Der Schaden kann noch größer werden, wenn die Angreifer sich die Quellcodes nicht nur angeschaut haben, sondern sie auch manipulieren konnten. Bisher wissen wir allerdings nur, dass Angreifer sich Quellcodes angeschaut haben. Mit allen anderen Informationen hält Microsoft hinter dem Berg.
Ganzes Ausmaß noch nicht bekannt
Ohnehin braucht es auch einiges an Zeit, um Quellcode auf etwaige Manipulationen hin zu analysieren.
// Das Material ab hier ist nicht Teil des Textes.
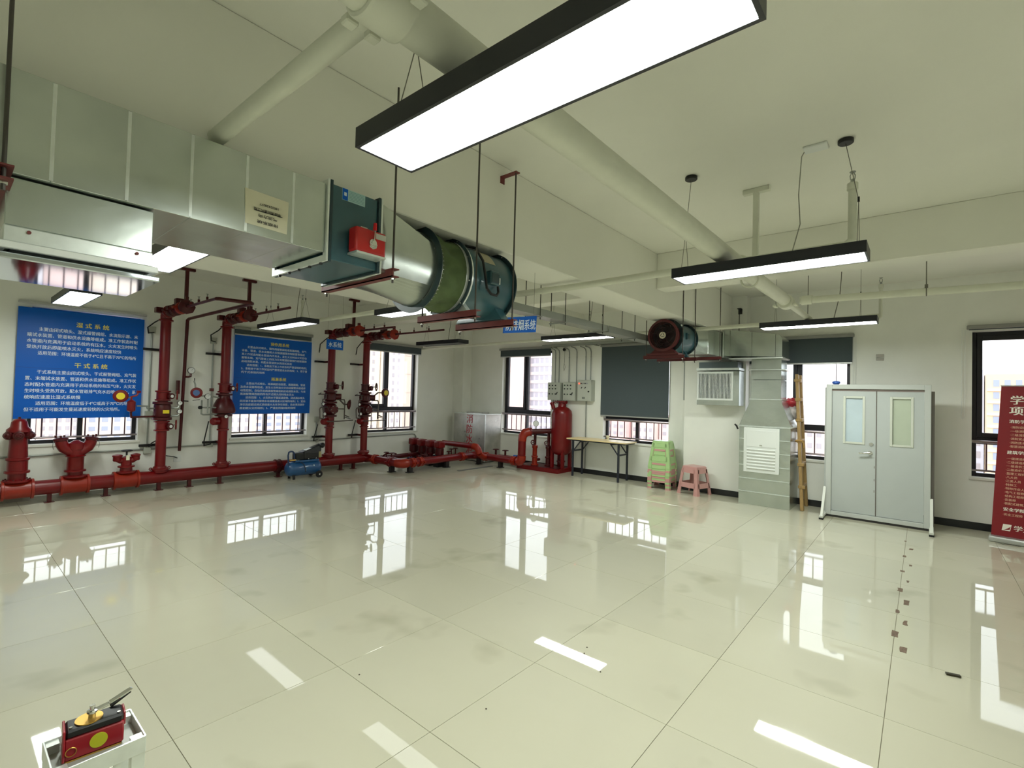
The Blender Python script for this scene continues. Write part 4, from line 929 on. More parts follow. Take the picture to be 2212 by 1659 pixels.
# riser two: dry valve with bell body
X2 = 3.07
t = riser_base('second red riser with bell-shaped valve beside smaller board', X2, 2, 6.57, 2.68)
butterfly(t, X2, 1.56, 1)
flange(t, (X2, 8.77, 1.455), (0, 0, 1), .12, REDD, .016)
MB().lathe([(.095, 0), (.165, .012), (.172, .06), (.150, .14), (.115, .22), (.09, .25), (.085, .30)], (X2, 8.77, 1.14), (0, 0, 1), 28).build('bell_body', REDD, t, sharp=50)
flange(t, (X2, 8.77, 1.115), (0, 0, 1), .13, REDD, .018); flange(t, (X2, 8.77, .88), (0, 0, 1), .09, RED, .014); MB().cyl((X2, 8.77, .9), (X2, 8.77, 1.09), .078, n=20).build('valve_body', RED, t)
MB().lathe([(.05, 0), (.062, .01), (.062, .09), (.045, .11)], (X2 - .10, 8.72, 1.02), (-1, -.5, 0), 16).build('signal_actuator', RED, t)
gauge(t, (X2 - .295, 8.62, 1.42), .045); gauge(t, (X2 - .02, 8.62, 1.10), .028)
for pts in ([(X2 - .12, 8.72, 1.13), (X2 - .33, 8.66, 1.13), (X2 - .36, 8.65, 1.145), (X2 - .36, 8.65, 1.36)], [(X2 - .27, 8.66, 1.15), (X2 - .27, 8.66, 1.38)], [(X2 - .14, 8.70, 1.24), (X2 - .37, 8.64, 1.245)], [(X2 - .10, 8.70, 1.40), (X2 - .20, 8.66, 1.42), (X2 - .44, 8.60, 1.43), (X2 - .47, 8.60, 1.48)], [(X2 - .47, 8.58, 1.48), (X2 - .48, 8.58, 1.60), (X2 - .50, 8.58, 1.66)]):
    MB().tube(pts, .012, 8).build('trim_pipe', CONDUIT, t)
MB().cyl((X2 - .40, 8.62, 1.245), (X2 - .37, 8.64, 1.245), .026, n=12).build('valve_knob', BLK, t); MB().box(X2 - .25, X2 - .20, 8.64, 8.69, 1.50, 1.55).build('pressure_switch', REDD, t)
MB().bar((X2 - .50, 8.60, 1.355), (X2 - .40, 8.62, 1.37), .012, .008).build('ball_valve_lever', BLK, t); MB().bar((X2 - .49, 8.58, 1.62), (X2 - .495, 8.58, 1.70), .012, .008).build('ball_valve_lever', BLK, t)
gong(t, (X2 - .46, 8.57, 1.475), (-.45, -1, 0), .082, mat('blue_badge', (70, 100, 150), .4))
tbracket('dark red ceiling T-bracket over second riser', X2 + .12)
# risers three and four: deluge valves with trim
def deluge(label, x, dz, tip, gongx, gmid, zh):
    t = riser_base(label, x, 3, tip, zh)
    for q in (-1, 1): flange(t, (x, 8.77, 1.66 + dz + q * .06), (0, 0, 1), .092, REDD, .012)
    MB().cyl((x, 8.77, 1.60 + dz), (x, 8.77, 1.72 + dz), .08, n=20).build('valve_body', REDD, t)
    MB().lathe([(.045, 0), (.05, .01), (.05, .05), (.03, .06)], (x + .06, 8.70, 1.65 + dz), (.6, -1, 0), 16).build('gear_box', REDD, t); handwheel(t, (x + .20, 8.68, 1.68 + dz), (1, -.4, 0), .066, REDD, .13)
    flange(t, (x, 8.77, 1.555 + dz), (0, 0, 1), .125, REDD, .018)
    MB().lathe([(.09, 0), (.115, .02), (.12, .10), (.10, .15), (.09, .17)], (x, 8.77, 1.37 + dz), (0, 0, 1), 24).build('check_valve', REDD, t)
    MB().cyl((x + .05, 8.74, 1.46 + dz), (x + .17, 8.66, 1.46 + dz), .058, n=16).build('check_bonnet', REDD, t, bevel=.008)
    flange(t, (x, 8.77, 1.345 + dz), (0, 0, 1), .13, REDD, .018)
    MB().lathe([(.09, 0), (.13, .04), (.14, .11), (.12, .18), (.09, .21)], (x, 8.77, 1.11 + dz), (0, 0, 1), 26).build('diaphragm_chamber', REDD, t, sharp=50)
    MB().cyl((x, 8.66, 1.21 + dz), (x, 8.60, 1.21 + dz), .085, n=20).build('chamber_cover', REDD, t, bevel=.008)
    for k in range(6):
        a = math.pi / 3 * k; MB().cyl((x + .07 * math.cos(a), 8.60, 1.21 + dz + .07 * math.sin(a)), (x + .07 * math.cos(a), 8.588, 1.21 + dz + .07 * math.sin(a)), .008, n=6).build('cover_bolt', CONDUIT, t)
    flange(t, (x, 8.77, 1.085 + dz), (0, 0, 1), .13, REDD, .018); flange(t, (x, 8.77, .86 + dz), (0, 0, 1), .09, RED, .014); MB().cyl((x, 8.77, .9 + dz), (x, 8.77, 1.06 + dz), .085, n=20).build('valve_body', RED, t)
    MB().lathe([(.05, 0), (.065, .01), (.065, .09), (.05, .12)], (x - .09, 8.72, .98 + dz), (-1, -.5, 0), 16).build('signal_actuator', RED, t)
    L = [[(x - .08, 8.72, 1.50 + dz), (x - .30, 8.66, 1.50 + dz)], [(x - .14, 8.68, 1.50 + dz), (x - .15, 8.66, 1.42 + dz), (x - .22, 8.64, 1.40 + dz), (x - .23, 8.64, 1.24 + dz)], [(x - .10, 8.68, 1.255 + dz), (x - .26, 8.64, 1.25 + dz), (x - .28, 8.64, 1.22 + dz), (x - .27, 8.64, 1.05 + dz), (x - .10, 8.68, 1.02 + dz)], [(x - .20, 8.64, 1.25 + dz), (x - .20, 8.64, 1.05 + dz)],
         [(x + .10, 8.70, 1.40 + dz), (x + .22, 8.64, 1.40 + dz), (x + .235, 8.64, 1.36 + dz), (x + .235, 8.64, 1.02 + dz)], [(x + .10, 8.68, 1.22 + dz), (x + .235, 8.64, 1.22 + dz)], [(x - .18, 8.64, .985 + dz), (x + .10, 8.62, .985 + dz), (x + .40, 8.60, 1.0 + dz)], [(x + .235, 8.64, 1.10 + dz), (x + .33, 8.62, 1.06 + dz)]]
    for pts in L: MB().tube(pts, .011, 8).build('trim_pipe', mat('dark_trim_pipe', (92, 84, 80), .45, metal=.4), t)
    gauge(t, (x - .20, 8.62, 1.13 + dz), .03); gauge(t, (x - .235, 8.62, 1.32 + dz), .026)
    MB().bar((x - .30, 8.64, 1.50 + dz), (x - .27, 8.62, 1.53 + dz), .014, .01).build('ball_valve_lever', BLK, t); MB().bar((x + .22, 8.60, 1.06 + dz), (x + .33, 8.58, 1.03 + dz), .016, .012).build('ball_valve_lever', BLK, t)
    gx, gz, face = gongx
    MB().tube([(x + .10, 8.70, 1.45 + dz), (x + .22, 8.64, gz), (gx, 8.60, gz)], .014, 8).build('gong_pipe', mat('dark_trim_pipe', (92, 84, 80), .45, metal=.4), t)
    gong(t, (gx, 8.58, gz), face, .098, gmid, REDD)
    return t
t = deluge('third red riser with deluge valve behind the small 水系统 sign', 4.945, -.01, 6.78, (5.23, 1.30, (.8, -.6, -.1)), REDD, 2.665)
tbracket('dark red ceiling T-bracket over third riser', 5.07)
t = deluge('fourth red riser with deluge valve in front of the window', 5.715, -.02, 6.42, (6.06, 1.545, (.1, -1, 0)), YELP, 2.685)
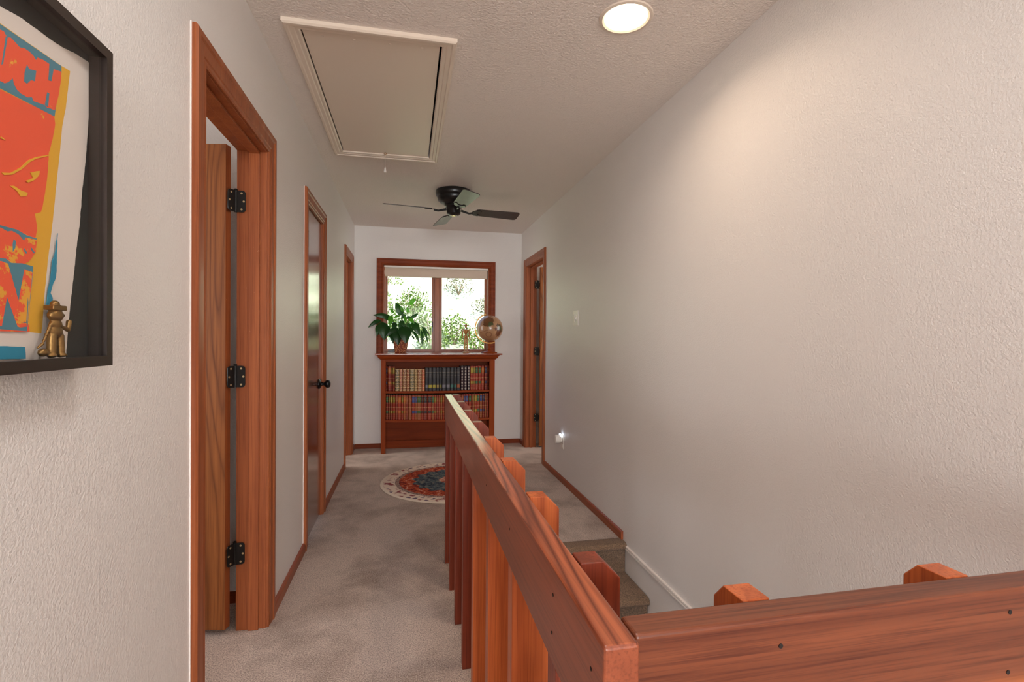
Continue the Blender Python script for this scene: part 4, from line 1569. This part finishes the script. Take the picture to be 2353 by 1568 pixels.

Daran arbeiten Teams bei Microsoft seit einigen Wochen. Selbst wenn keine weiteren Manipulationen gefunden werden, müssen die Computersysteme abgesichert werden, auf denen Software von Microsoft läuft, deren Quellcodes sich die Angreifer anschauen konnten.
Denn die Hacker könnten in den Quellcodes gefundene Schwachstellen ausnutzen. Deshalb muss Microsoft jetzt offenlegen, welche Quellcodes wie angegriffen wurden. Nicht nur die amerikanischen Sicherheitsbehörden machen da ordentlich Druck. Für Sicherheitsforscher startet das Neue Jahr jedenfalls recht arbeitsintensiv.